腕時計作りの苦悩

今日は、腕時計を作る上での苦悩を告白しようと思います。

 

人は、弱い部分を見せたくないモノ。

強がって、自分よりも背伸びしたことを言ったり、強く見せたり。

そういうことをしたことがある人って、ほとんどだと思うんですよね。

もちろん、わたしも。

 

でも、本当の強さって、自分の弱さを見せることが出来る人なんだと思います。

なかなか出来ないんですけどね。

 

腕時計を手作りする上で、ここ最近、大きな苦悩を感じています。

現在、時計を製作するペースですが、かなり遅い時が多々あります。

多々というよりも毎日かもしれません。

 

1日の製作数はどんなに頑張っても、4個が限界。

しかし、ここ最近は1日に多くても1個が限界なのではないかと思います。

それは、より複雑なデザインや、修正部分等も細かい点が気になり、なかなか完成に近づかない。

正直、1日に0個の時も多々あります。

それは、よりクオリティをあげたいという想いが強いのと、今後の展開に疑問を感じているのも一つの要因かと思います。

その証拠に、新作腕時計がなかなか誕生していないことがあげられます。

新作が完成するのに、数か月かかることもしばしば…

 

人は面白いモノで、上を目指したくなる生き物。

当初の完成度よりも、技術力をより極め、さらに上を目指したくなる生き物です。

それが手作り腕時計作りにも大きく影響していました。

 

しかし、完成度を高めることで、「手作り」という味わい深い部分がどんどん消え失せて行きました。

特に、最近の時計がそうなのではないかと感じます。

中には、「鋳造で製作している」と思い込んでいる方もいるようで、一つ一つロウ付けを行い、手間をかけ製作していると気付かない方もいます。

もちろん、それは喜ばしい進歩だと思います。

ですが、前途で述べたように、手作り感は失いつつあります。

 

腕時計を販売する前に、趣味時代に製作した時計です。

アトリエサザンカの腕時計

 

完璧な製法ではなく、歪みもあります。

 

ところどころ、ロウ付けの後もしっかりとわかります。

 

一見、失敗作と思う人もいるかもしれません。

でも、この手作り感がとてもよい印象を与えます。

「手作り腕時計」を作っているところが、いつしか「手作り」が消え失せていたのではないかと感じます。

 

アトリエサザンカは売上を第一に考えている事業体ではありません。

もちろん、多少の売上がないと、継続は出来ません。

なので、販売は行いますが、売上重視の経営はしていません。

それってビジネスとしてどうなのかなって思いますが、仕事って楽しくないと、それをたくさんの人にも伝えられないのではないかと思います。

 

個人的には、クオリティの高い「手作り腕時計」を製作するようりも、多少歪みがあるような手作り感満載の腕時計の方が好きです。

特に最近はこの感覚が強いです。

 

1月の東武百貨店、2月のKITTEも終わり、ようやく一息つけそうな感じになってきました。

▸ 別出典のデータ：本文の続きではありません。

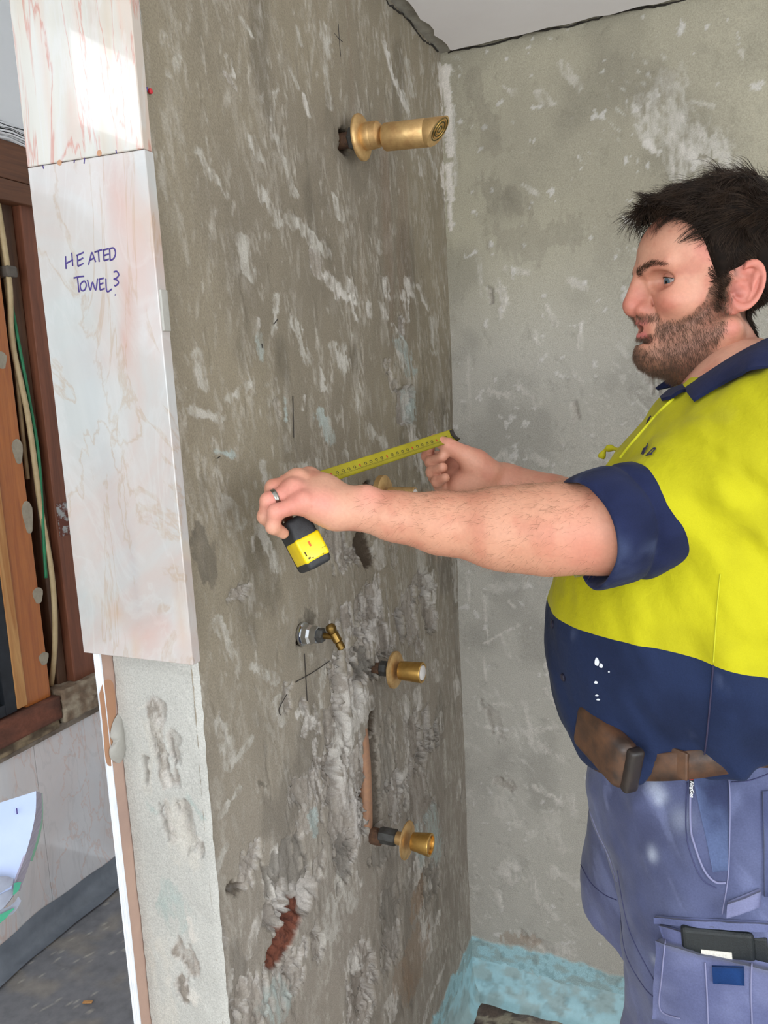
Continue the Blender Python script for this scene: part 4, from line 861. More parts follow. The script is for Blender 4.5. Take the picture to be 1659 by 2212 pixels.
def head_mm(q, ears=True):
    a = q.copy(); a[:, 1] = np.abs(a[:, 1]); E, S_, K = sd_ell, sd_sph, sd_cap
    d = E(q, (2, 0, 60), (97, 76, 78))
    d = smin(d, E(q, (52, 0, 64), (47, 60, 46)), 22)                      # forehead
    d = smin(d, E(q, (44, 0, 8), (50, 59, 58)), 18)                       # midface
    d = smin(d, K(a, (4, 56, -38), (84, 17, -63), 17, 17), 22)            # jaw
    d = smin(d, S_(q, (87, 0, -61), 20.5), 16)                            # chin
    d = smin(d, E(q, (72, 0, -32), (31, 35, 33)), 14)                     # muzzle
    d = smin(d, E(a, (60, 40, 2), (26, 21, 19)), 14)                      # cheeks
    d = smin(d, E(q, (42, 0, -70), (50, 46, 26)), 20)                     # soft under-chin
    d = smin(d, K(q, (8, 0, -62), (-34, 0, -150), 56, 57), 24)            # neck
    d = smin(d, K(a, (99, 13, 45), (76, 50, 49), 8, 7), 14)               # brow ridge
    d = smax(d, -E(a, (88, 38, 28.5), (23, 20, 12.5)), 5)                   # eye sockets
    d = smax(d, -S_(a, (112, 17, 26), 11), 10)
    d = smax(d, -S_(q, (121, 0, 38), 12), 9)                               # root of the nose
    nose = K(q, (102, 0, 40), (112, 0, 6), 7.5, 10.5); nose = smin(nose, S_(q, (110, 0, -1), 12), 8)
    nose = smin(nose, E(a, (97, 14, -5), (13, 8, 9)), 5); nose = smin(nose, K(q, (96, 0, 18), (92, 0, -8), 12, 15), 10)
    d = smin(d, nose, 9)
    d = smax(d, -K(a, (103, 6.5, -15), (98, 8, -9), 3.4, 3), 3)           # nostrils
    d = smin(d, K(a, (101, 0, -20), (83, 26, -29), 5.6, 4.0), 7)          # upper lip
    d = smin(d, K(a, (98, 0, -39), (83, 23, -32), 6.5, 3.6), 6)           # lower lip
    d = smax(d, -K(a, (108, 0, -29), (83, 24, -31), 5.4, 2.8), 2.5)     # parted mouth
    d = smax(d, -K(a, (94, 0, -29), (84, 12, -30), 8, 6), 3)
    d = smax(d, -K(a, (99, 0, -48), (92, 20, -46), 4, 4), 9)              # groove under the lip
    d = smax(d, -K(a, (90, 21, 10), (86, 21, -6), 1.6, 1.6), 4)
    d = smax(d, -K(a, (91, 26, 0), (84, 34, -26), 1.6, 1.2), 5)           # cheek fold
    e = a - EC.astype(np.float32); s = np.sqrt((e * e).sum(1))
    up = e @ np.array((-.30, .05, .95), np.float32) - 0.2; dn = -(e @ np.array((.22, 0, .97), np.float32)) - 1.9
    lid = smax(s - (ER + 1.5), -np.maximum(up, dn), .8)             # lids with an open slit
    lid = smax(lid, -(e[:, 0] - 1.5), 2)
    d = smin(d, lid, 1.4)
    if ears:
        b = a - np.array((-9, 75, 9), np.float32)
        c, s_ = math.cos(.28), math.sin(.28); x = b[:, 0] * c + b[:, 2] * s_; z = -b[:, 0] * s_ + b[:, 2] * c; y = b[:, 1] - (-x) * .42 - .0
        w = np.stack([x, y, z], 1)
        ear = E(w, (0, 0, 2), (17, 3.0, 29)); ear = smin(ear, E(w, (7, -1, -24), (9, 5, 10)), 6)
        rr = np.sqrt((x / 15.5) ** 2 + ((z - 3) / 27) ** 2); ring = np.sqrt(((rr - 1) * 17) ** 2 + (y - 4.6) ** 2) - 3.3
        ring = smax(ring, x - 9 - (z < -8) * 30, 2); ear = smin(ear, ring, 2.5)
        ear = smin(ear, K(w, (-6, 3, 18), (-5, 3, -12), 3.4, 2.6), 3)
        ear = smax(ear, -E(w, (3, 7, -5), (9.5, 9.5, 12)), 2.5); ear = smax(ear, -E(w, (5, 5, 13), (7, 5.5, 6)), 2)
        ear = smin(ear, K(w, (11, 1, 2), (9, 2, -6), 4, 3.4), 3)
        d = smin(d, smin(ear, K(a, (-2, 62, 6), (-6, 72, 4), 13, 8), 6), 4)
    return d
def f_head(p): return head_mm(loc(p)) * np.float32(HS)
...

今一度、アトリエサザンカの方向性を見出し、ベクトルをしっかりと置きたいと思います。

もしかしたら、長期臨時休業を取り、いろいろな日本の伝統工芸を見に各地を回るかもしれません(笑)

「作る」というよりも、「見て学ぶ」

それをここいらで行いたいと感じているのかもしれません。

今年は、今後の進化を決定づける為の、充電期間なのかもしれません。

 

まずはごちゃごちゃしている頭の中を一度クリーンにして、スポンジのようになんでも吸収できるクリーンな心にしたいと思います。

何事もそうですが、一日ですぐになんでも完成するモノは少ないです。

勉強だって、受験だって、仕事だって、経営だって、一日で簡単に完成はしません。

継続が何よりも大切だし、何よりも大変です。

芸能人が活動休止し、充電期間を設ける気持ちもわかります。

昨今のサラリーマンも、長期休暇を取れるようになってきました。

そのように、モノ作りも充電期間が必要なんだと思います。

その先に産まれるモノは、今よりもとてもいいモノなはずです。

 

アトリエサザンカも、そのよりよいモノを生み出すために、今後もしかしたら臨時休業を頂くかもしれません。

何卒ご理解のほど、お願い申し上げます。